Apesar de bem posicionado em termos de acesso educacional, o Brasil também tem 11,6 milhões de pessoas que chegaram aos 18 anos analfabetas, o equivalente a 7,4% da população dessa mesma faixa etária.
"A vulnerabilidade da Frequência Escolar a problemas estruturais (cuja resolução não é simples e nem de baixo custo) afeta não apenas o atraso escolar, mas o desenvolvimento do país", diz o estudo.
A taxa de formados no ensino superior entre a população com 25 anos ou mais está em 12,78%, praticamente um terço da média (36,7%) dos países da Organização para Cooperação e Desenvolvimento Econômico (OCDE) - e há estados com índices de conclusão ainda mais baixos do que a média nacional, como Maranhão (7,3%) e Pará (7,9%).
O problema da baixa educação gera efeitos econômicos: os dados internacionais mostram que à medida que aumentam os anos de estudo, o PIB per capita tende a aumentar, com algumas exceções (como Luxemburgo e alguns países árabes).
A taxa de conclusão do ensino superior é capaz de explicar sozinha 85,6% da variação média dos salários da população ocupada. Ou seja: a quantidade de formados impacta diretamente na remuneração de quem está empregado.
81% da renda individual, por outro lado, pode ser explicada só pelo município onde mora o cidadão, um sinal de que oportunidades também tem um fator geográfico.
Há espaços nas regiões Norte, Nordeste e no Extremo Sul do país em que não existe oferta de ensino superior e há municípios com alto índice de desigualdade social cuja única oferta é privada, limitando o acesso.
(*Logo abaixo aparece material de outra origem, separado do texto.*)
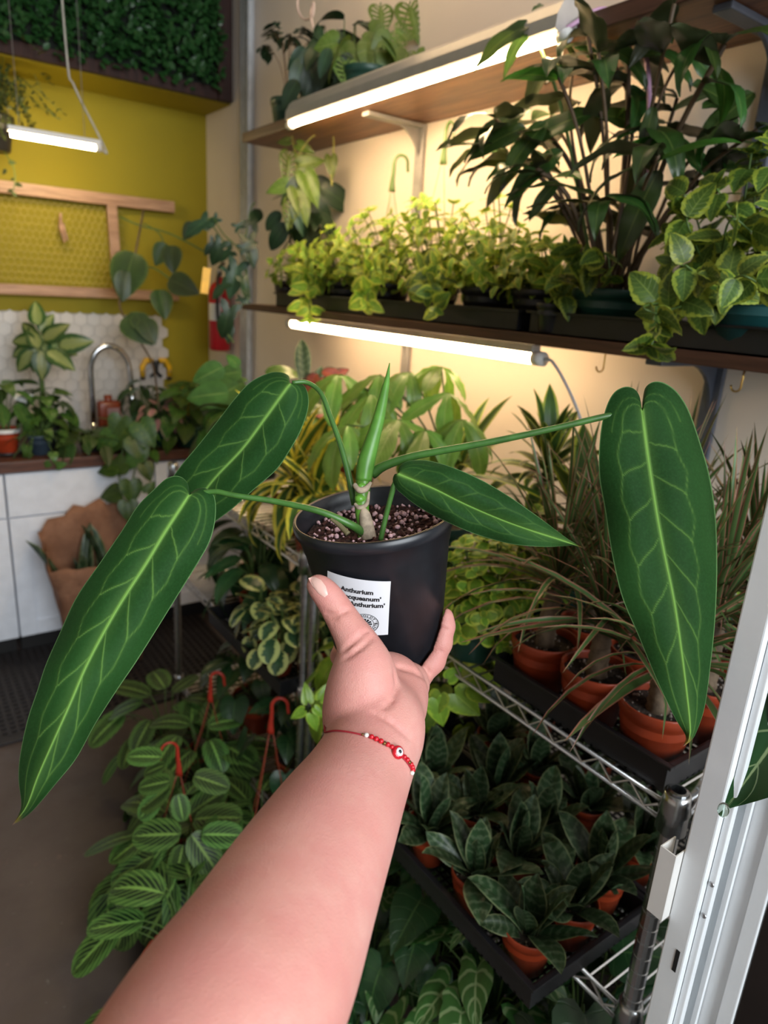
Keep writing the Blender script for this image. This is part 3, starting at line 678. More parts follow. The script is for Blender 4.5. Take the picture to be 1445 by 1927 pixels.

O estudo identificou que há um "ciclo de perpetuação de déficit social" concentrado em um arco de 2.782 municípios, que cobre praticamente toda região Norte e o Nordeste, e se dissipa com menor intensidade em outras regiões.
Essa área de abrangência concentra exatamente os mesmos municípios com os menores índices de acesso a serviços de saneamento, assim como taxas elevadas de fecundidade e mortalidade infantil.
E isso sem falar em qualidade: o Brasil está praticamente na lanterna entre 70 países na última edição do Program for International Student Assessment (PISA), exame realizado pela OCDE para alunos de 15 anos. A nossa posição é de 63º em Ciências, 59º em Leitura e 66º em Matemática.
Além disso, a Educação Infantil (crianças entre 0 e 3 anos) no Brasil tem uma taxa de escolarização de apenas 30%, praticamente no mesmo patamar dos Estados Unidos em 1930, no auge da Grande Depressão. A primeira infância tem sido apontada por estudos recentes como uma das fases mais importantes para o aprendizado.
Apesar do diagnóstico repleto de desafios, há pontos de esperança no horizonte, seja pela retomada do crescimento ou por iniciativas como a revisão do marco regulatório do saneamento para facilitar o investimento privado, em debate no Congresso. É torcer e trabalhar para que esses fatores parem de se anular e passem a se retroalimentar positivamente.